By David Walter, Special Writer
Col. Manuel Supervielle, who served as chief legal counsel to U.S. military forces in Guantanamo Bay, Cuba, and Afghanistan, said in a speech Friday at Princeton University that American forces need not follow all of the Geneva Conventions in their fight against terrorism.
”Al Qaeda never will be afforded the protections of the Geneva Conventions because they’re not a signatory. By their very essence they’re illegal,” said Col. Supervielle, now retired from active duty, to an audience at Princeton’s Woodrow Wilson School.
As the general counsel for all U.S. military operations in Latin America and the Caribbean from 2000 until 2003, Col. Supervielle helped oversee the treatment of detainees at the Guantanamo Bay prison compound.

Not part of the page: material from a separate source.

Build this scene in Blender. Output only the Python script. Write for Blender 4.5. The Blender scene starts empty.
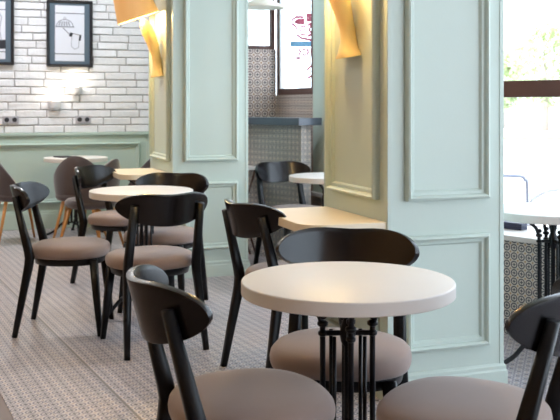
import bpy, bmesh, math, random
from mathutils import Vector, Matrix
random.seed(7)
SC = bpy.context.scene; COL = SC.collection
TH = math.radians(20); S = math.sin(TH); C = math.cos(TH); PI = math.pi
H = 1.26; F = 900.0

def P(a, d, z=0.0): return Vector((d*S + a*C, d*C - a*S, z))       # a: metres right of the lens axis, d: metres away
def AP(px, d, z=0.0): return P((px-280)/F*d, d, z)
def face(fa, fd):
    x = fa*C + fd*S; y = -fa*S + fd*C
    return math.atan2(-x, y)

# ------------------------------------------------------------------ materials
MATS = {}
def srgb(c): return tuple(((v/255)/12.92 if v/255 <= .04045 else ((v/255+.055)/1.055)**2.4) for v in c) + (1,)
def mat(name, rgb, rough=.5, metal=0, bump=0, bscale=40, var=0, vscale=6, spec=.5, sheen=0, coat=0):
    m = bpy.data.materials.new(name); m.use_nodes = True; nt = m.node_tree; b = nt.nodes['Principled BSDF']
    col = srgb(rgb)
    b.inputs['Base Color'].default_value = col; b.inputs['Roughness'].default_value = rough
    b.inputs['Metallic'].default_value = metal; b.inputs['Specular IOR Level'].default_value = spec
    if sheen: b.inputs['Sheen Weight'].default_value = sheen
    if coat: b.inputs['Coat Weight'].default_value = coat; b.inputs['Coat Roughness'].default_value = .15
    tc = nt.nodes.new('ShaderNodeTexCoord')
    if var:
        n = nt.nodes.new('ShaderNodeTexNoise'); n.inputs['Scale'].default_value = vscale; n.inputs['Detail'].default_value = 4
        nt.links.new(tc.outputs['Object'], n.inputs['Vector'])
        r = nt.nodes.new('ShaderNodeMix'); r.data_type = 'RGBA'
        r.inputs[6].default_value = tuple(v*(1-var) for v in col[:3])+(1,)
        r.inputs[7].default_value = tuple(min(1, v*(1+var)) for v in col[:3])+(1,)
        nt.links.new(n.outputs['Fac'], r.inputs[0]); nt.links.new(r.outputs[2], b.inputs['Base Color'])
    if bump:
        n = nt.nodes.new('ShaderNodeTexNoise'); n.inputs['Scale'].default_value = bscale; n.inputs['Detail'].default_value = 5
        nt.links.new(tc.outputs['Object'], n.inputs['Vector'])
        bp = nt.nodes.new('ShaderNodeBump'); bp.inputs['Strength'].default_value = bump; bp.inputs['Distance'].default_value = .01
        nt.links.new(n.outputs['Fac'], bp.inputs['Height']); nt.links.new(bp.outputs['Normal'], b.inputs['Normal'])
    MATS[name] = m; return m

class N:                                                            # tiny node-maths helper
    def __init__(s, nt): s.nt = nt
    def _in(s, sock, v):
        if isinstance(v, (int, float)): sock.default_value = v
        else: s.nt.links.new(v, sock)
    def m(s, op, a, b=0, c=0):
        n = s.nt.nodes.new('ShaderNodeMath'); n.operation = op
        s._in(n.inputs[0], a); s._in(n.inputs[1], b); s._in(n.inputs[2], c); return n.outputs[0]
    def band(s, v, centre, half, soft):                             # 1 inside |v-centre|<half
        d = s.m('ABSOLUTE', s.m('SUBTRACT', v, centre))
        n = s.nt.nodes.new('ShaderNodeMapRange'); s._in(n.inputs[0], d)
        n.inputs[1].default_value = half-soft; n.inputs[2].default_value = half+soft
        n.inputs[3].default_value = 1; n.inputs[4].default_value = 0; return n.outputs[0]
    def mix(s, f, a, b):
        n = s.nt.nodes.new('ShaderNodeMix'); n.data_type = 'RGBA'; s._in(n.inputs[0], f)
        for k, v in ((6, a), (7, b)):
            if isinstance(v, tuple): n.inputs[k].default_value = v
            else: s.nt.links.new(v, n.inputs[k])
        return n.outputs[2]

def tile_mat(name, cell, ax, rot, base, ring, dark, tan, grout, tile, rough=.45, ringr=.38, floor=False):
    m = bpy.data.materials.new(name); m.use_nodes = True; nt = m.node_tree; b = nt.nodes['Principled BSDF']; q = N(nt)
    tc = nt.nodes.new('ShaderNodeTexCoord'); mp = nt.nodes.new('ShaderNodeMapping')
    mp.inputs['Rotation'].default_value = (0, 0, rot)
    nt.links.new(tc.outputs['Object'], mp.inputs['Vector'])
    sp = nt.nodes.new('ShaderNodeSeparateXYZ'); nt.links.new(mp.outputs[0], sp.inputs[0])
    x = sp.outputs[ax[0]]; y = sp.outputs[ax[1]]
    u = q.m('DIVIDE', x, cell); v = q.m('DIVIDE', y, cell)
    fu = q.m('SUBTRACT', q.m('FRACT', u), .5); fv = q.m('SUBTRACT', q.m('FRACT', v), .5)
    r = q.m('SQRT', q.m('ADD', q.m('MULTIPLY', fu, fu), q.m('MULTIPLY', fv, fv)))
    au = q.m('ABSOLUTE', fu); av = q.m('ABSOLUTE', fv)
    cu = q.m('SUBTRACT', .5, au); cv = q.m('SUBTRACT', .5, av)      # distance to cell edges
    rc = q.m('SQRT', q.m('ADD', q.m('MULTIPLY', cu, cu), q.m('MULTIPLY', cv, cv)))
    dia = q.m('ADD', au, av)
    col = q.mix(q.band(r, ringr, .075, .025), srgb(base), srgb(ring))
    star = q.m('MULTIPLY', q.band(q.m('MULTIPLY', au, av), 0, .008, .004), q.band(r, 0, .24, .03))
    col = q.mix(star, col, srgb(dark))
    col = q.mix(q.band(rc, 0, .13, .03), col, srgb(tan))
    if floor:
        iu = q.m('FRACT', q.m('MULTIPLY', q.m('FLOOR', u), .5)); iv = q.m('FRACT', q.m('MULTIPLY', q.m('FLOOR', v), .5))
        odd = q.m('GREATER_THAN', q.m('ADD', iu, iv), .25)
        odd2 = q.m('LESS_THAN', iu, .25)
        col = q.mix(q.m('MULTIPLY', q.band(dia, 0, .22, .04), q.m('ADD', .45, q.m('MULTIPLY', odd2, .45))), col, srgb(dark))
        col = q.mix(q.m('MULTIPLY', q.band(q.m('SUBTRACT', au, av), 0, .035, .02), .35), col, srgb(tan))
    gx = q.band(q.m('ABSOLUTE', q.m('SUBTRACT', q.m('FRACT', q.m('DIVIDE', x, tile)), .5)), .5, .0016/tile, .0008/tile)
    gy = q.band(q.m('ABSOLUTE', q.m('SUBTRACT', q.m('FRACT', q.m('DIVIDE', y, tile)), .5)), .5, .0016/tile, .0008/tile)
    col = q.mix(q.m('MULTIPLY', q.m('MAXIMUM', gx, gy), .7), col, srgb(grout))
    if floor:                                                       # one expansion joint between slabs
        j = q.band(x, JOINT, .006, .002)
        col = q.mix(j, col, srgb(grout))
    no = nt.nodes.new('ShaderNodeTexNoise'); no.inputs['Scale'].default_value = 2.5; no.inputs['Detail'].default_value = 4
    nt.links.new(tc.outputs['Object'], no.inputs['Vector'])
    col = q.mix(q.m('MULTIPLY', no.outputs['Fac'], .12), col, srgb(base))
    nt.links.new(col, b.inputs['Base Color']); b.inputs['Roughness'].default_value = rough
    MATS[name] = m; return m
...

After officials concluded that al Qaeda suspects did not possess full Geneva protections for prisoners of war, Col. Supervielle said he was told to, “apply the principles of the Geneva Convention as much as you can.”
”I chose to interpret that as, unless there was an operational or security reason not to apply a protection of the Geneva Convention, then we would provide it,” said Col. Supervielle.
Col. Supervielle brought this view of detainee treatment with him to Afghanistan, where he served as general counsel to U.S. and coalition troops in the country from 2005 to 2006. But he said that while Taliban fighters possessed the same legal status as al Qaeda suspects, operating prisons in the country proved a unique experience.
”The difference is in Afghanistan, 98 percent (of detainees) are Afghans. And they are in Afghanistan,” he said.
As a result, the U.S. sought to coordinate detention policy with Afghanistan’s government — a task, Col. Supervielle said, that was extremely difficult in the war-torn country.
”It was not so easy because they didn’t have the infrastructure or the guards or, really, too much of the desire,” he said.
Afghanistan has more people and more land than Iraq — and, according to Col. Supervielle, just as many problems. A succession of armed offensives, from anti-royalist to anti-communist to anti-warlord to anti-Taliban, have ruined Afghanistan’s cities and made its people the world’s fourth poorest.
”How many waves of change have occurred from 1975 to the present? And what has that done to the human resource capital?” Col. Supervielle said. “It’s very, very difficult when you’ve had that many changes.”
Afghanistan is a tribal society comprised of many ethnic groups. Village elders, not the government, have the greatest influence in daily affairs.
”It’s very, very difficult for the central government to have any visibility, let alone influence, in the provincial capitals beyond Kabul,” Afghanistan’s national capital, Col. Supervielle said.
To complicate matters further, Afghanistan produces a major portion of the world’s heroin. While this would normally be seen as plainly harmful for a country, Col. Supervielle said that the situation in Afghanistan is not so simple.
In some parts of the country, “the economy and construction are booming. Why? Drugs,” he said. “To the extent that that money is being channeled into legitimate enterprises, that’s great.”
Traditional cultural practices in Afghanistan have also limited U.S. options.
”The term “human rights” is perceived to be very ‘Western’. How do you apply that in a country that doesn’t see it that way?” Col. Supervielle said.
This cultural difference, he said, helps explain why the U.S. prison in Bagram, Afghanistan, remains full more than six years after coalition forces arrived in the country.
”Because what we don’t want is to hand (prisoners) over for them to be abused or tortured or just to be let go,” he said.
The Bagram prison itself, however, has been criticized in the past by human rights groups for what they describe as harsh treatment and interrogation of detainees. During his time in Afghanistan, Col. Supervielle said, he vigorously investigated any alleged violations of human rights.
”And if we found something, we would prosecute it,” he said.
Col. Supervielle said that while in Afghanistan he also worked to improve detainees’ contact with the outside world, though prisoners at Bagram currently do not have access to counsel.
”One of the things I pushed for is to get their families to visit them. That appears like it’s imminent,” he said.
Afghanistan’s prospects, Col. Supervielle said, were uncertain. There have been successes: the country’s professional U.S.-backed army, a freely elected parliament, a relatively moderate Supreme Court. But the country’s problems are just as conspicuous.
As time passes, Col. Supervielle said, Afghanistan’s future will increasingly be out of American hands.
”It’s up to them — Afghans.” he said.